Center for Studies in Demography and Ecology

The Evictions Study Releases New Interactive Map that Demonstrates Severe Racial Disparities in Evictions

Posted: 1/24/2020 (CSDE in the News and CSDE Research)

The UW and UC Berkeley’s Evictions Study, a project supported by CSDE, has made great strides in finding empirical data on the effects of evictions. Last week, the study’s principal investigator and CSDE Affiliate Tim Thomas released an interactive map designed by Alex Ramiller that visually demonstrates how communities of color are disproportionately facing the highest relative risk of eviction rates across Washington State. In the map, Thomas and his collaborators show that as King County evictions concentrate in southern suburbs, Snohomish and Pierce Counties have concentrations in the urban cores and nearby outskirts of Everett and formerly redlined areas of Tacoma—these are also the most racially diverse neighborhoods in each of these counties. The team also finds that the greatest risk of eviction occurs in more rural Washington counties rather than the more urban King County. 

Thomas and his team state that the “goal in releasing these maps and reports is to follow in the footsteps of other collective and scholarly researchers and reveal previously unknown patterns of eviction while inspiring more research and discussion on the links of neighborhood change and housing precarity in the United States.”

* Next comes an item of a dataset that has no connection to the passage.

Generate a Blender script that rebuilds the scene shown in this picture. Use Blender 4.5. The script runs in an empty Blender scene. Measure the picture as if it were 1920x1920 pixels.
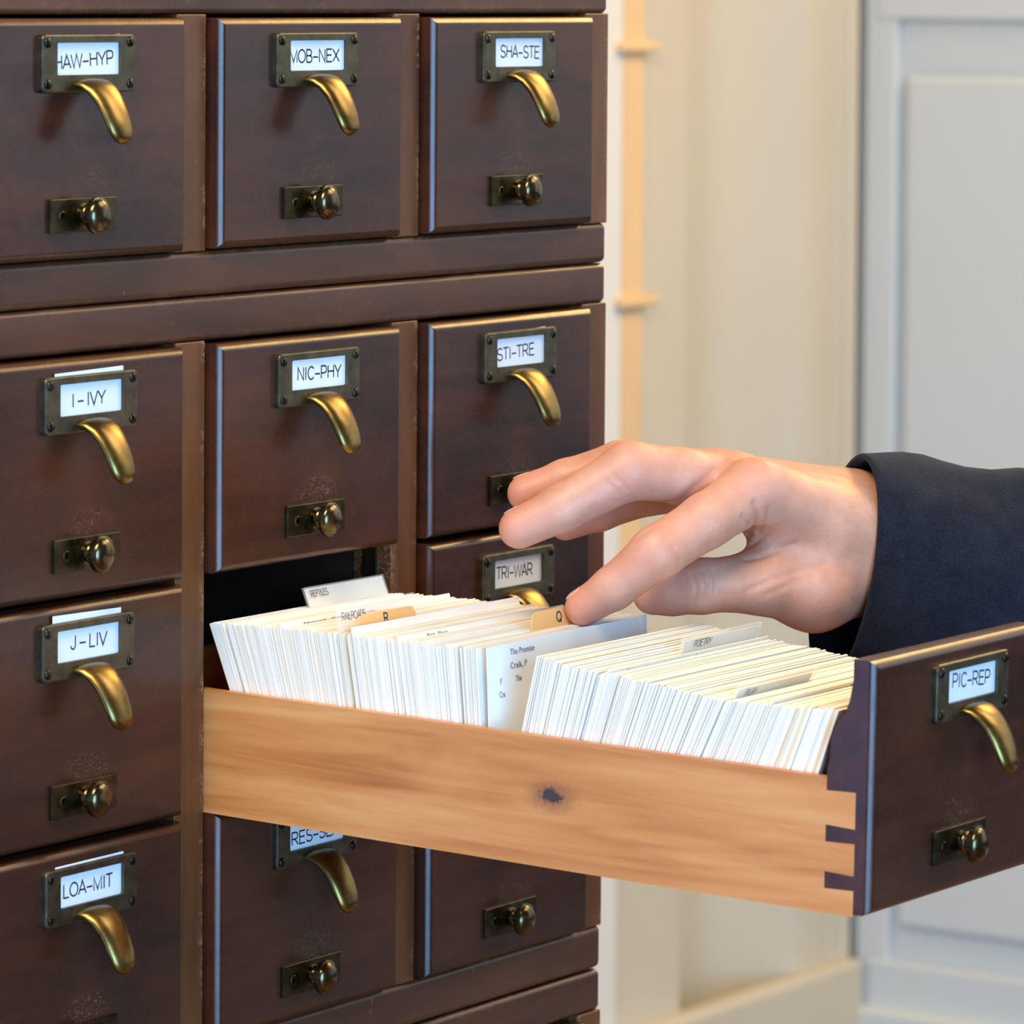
import bpy, bmesh, math, random
import numpy as np
from mathutils import Vector, Matrix
rnd = random.Random(7)
scene = bpy.context.scene
COL = scene.collection
ZO = 1080.0                       # floor lies 1080 mm below the reference height


def W(x, y, z):
    """millimetres of the survey -> metres of the scene"""
    return Vector((x / 1000, y / 1000, (z + ZO) / 1000))


# ------------------------------------------------------------------ camera
cam_d = bpy.data.cameras.new('camera')
cam = bpy.data.objects.new('camera', cam_d)
COL.objects.link(cam)
scene.camera = cam
YAW, PITCH, ROLL = 0.96424, -0.04712, 0.00711
F_PX, CX, CY = 8522.3, 968.2, 372.9
right = Vector((math.cos(YAW), -math.sin(YAW), 0))
fwd = Vector((math.sin(YAW) * math.cos(PITCH), math.cos(YAW) * math.cos(PITCH), math.sin(PITCH)))
up = right.cross(fwd)
r2 = right * math.cos(ROLL) + up * math.sin(ROLL)
u2 = up * math.cos(ROLL) - right * math.sin(ROLL)
m = Matrix((r2, u2, -fwd)).transposed().to_4x4()
m.translation = W(-1853.24, -1231.57, 218.69)
cam.matrix_world = m
cam_d.sensor_width = 36
cam_d.lens = F_PX / 1920 * 36
cam_d.shift_x = -(CX - 960) / 1920
cam_d.shift_y = (CY - 960) / 1920
cam_d.clip_start, cam_d.clip_end = 0.05, 60
cam_d.dof.use_dof = True
cam_d.dof.focus_distance = 2.0
cam_d.dof.aperture_fstop = cam_d.lens / 8.0

# ------------------------------------------------------------------ world, lights, exposure
world = bpy.data.worlds.new('world')
scene.world = world
world.use_nodes = True
bg = world.node_tree.nodes['Background']
bg.inputs[0].default_value = (1.0, 0.93, 0.85, 1)
bg.inputs[1].default_value = 0.11


def area(name, loc, target, sx, sy, power, col):
    d = bpy.data.lights.new(name, 'AREA')
    d.shape = 'RECTANGLE'
    d.size, d.size_y = sx, sy
    d.energy = power
    d.color = col
    o = bpy.data.objects.new(name, d)
    COL.objects.link(o)
    o.location = W(*loc)
    o.rotation_euler = (W(*target) - W(*loc)).to_track_quat('-Z', 'Y').to_euler()
    return o


area('window_light', (-2300, -2900, 50), (-150, -100, -50), 1.7, 2.1, 165, (0.26, 0.59, 1.0))
area('side_window', (-3000, 700, 150), (-300, -200, -50), 1.8, 1.9, 30, (0.24, 0.45, 1.0))
area('ceiling_lamp', (-1500, -400, 1650), (-200, -150, -50), 0.9, 0.9, 56, (1.0, 0.76, 0.48))
area('wall_lamp', (2080, -150, 1620), (-200, -100, 0), 1.1, 0.7, 40, (1.0, 0.61, 0.20))
area('hall_lamp', (1300, -1300, 1800), (2000, 500, -200), 1.6, 1.2, 40, (1.0, 0.87, 0.68))
area('far_window', (2255, -2000, 560), (-200, -1500, 300), 1.7, 1.5, 9, (0.76, 0.87, 1.0))

vs = scene.view_settings
vs.view_transform = 'Standard'
vs.look = 'None'
vs.gamma = 1
vs.use_curve_mapping = False
vs.exposure = -0.04

# ------------------------------------------------------------------ materials
def mat(name):
    m = bpy.data.materials.new(name)
    m.use_nodes = True
    nt = m.node_tree
    b = nt.nodes['Principled BSDF']
    return m, nt, b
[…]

Users of the map are able to select a specific race and geographic scale to see for themselves how data such as eviction filing counts, rates, and relative risk are disproportionately higher for communities of color, especially Black communities. Click here to take a look at the map and the link below for more information. 

Tim Thomas’ team includes CSDE affiliates Jose Hernandez (UW Project Lead) and Ott Toomet (UW iSchool) and CSDE Trainees Alex Ramiller (UW Geography) and Ian Kennedy (UW Sociology). Additionally, CSDE Computing Director Matt Weatherford and his team provided a powerful unix machine that allowed the project’s team to mine millions of pages of court records using natural language processing (NLP), estimate demographics, and host the maps.

Their research was featured recently on KING 5.